It’s a week now since I came back from O’Reilly’s Velocity conference in San Jose so I’ve had a chance to let some of the thoughts settle in my mind. I attended both the main conference and the workshops the day before.
Attending a large tech conference is a great way of getting up to speed with the latest technical themes and meet some great people. Velocity’s three days long, but tacked on the end was DevopsDays – a more informal meet-up of people interested in bringing the traditionally separate roles of development and operations together. Devops was also an important theme at Velocity. Or, as Theo Schlossnagle said in his Velocity keynote on careers… it’s really about *ops. Whatever technology you build, that software’s delivering a service, and whatever that service, it must operate. Or to put it from another way Theo was saying that we should treat ‘operability like security’.
For the last couple of months, I’ve been working within the platform team at Talis.

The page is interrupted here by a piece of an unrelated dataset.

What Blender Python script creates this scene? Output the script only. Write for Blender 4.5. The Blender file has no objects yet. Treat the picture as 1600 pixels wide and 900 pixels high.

We’re a small team, but have a lot we want to build and manage. Trying to organise ourselves in a devops is something really important to the way we work. Personally, I’ve never felt comfortable with the traditional ‘throw it over the wall’ relationship between software and operations teams. I’ve worked in a number of different kinds of teams before, usually I’ve tried to be a developer who works closely with ops, but I’ve definitely fallen into the us and them trap from time to time. Like agile, devops is not a magic formula, but I definitely feel much more comfortable with everyone being part of the same team.
I’ve decided to blog some of my thoughts/notes from the conference: the posts should start to appear very soon.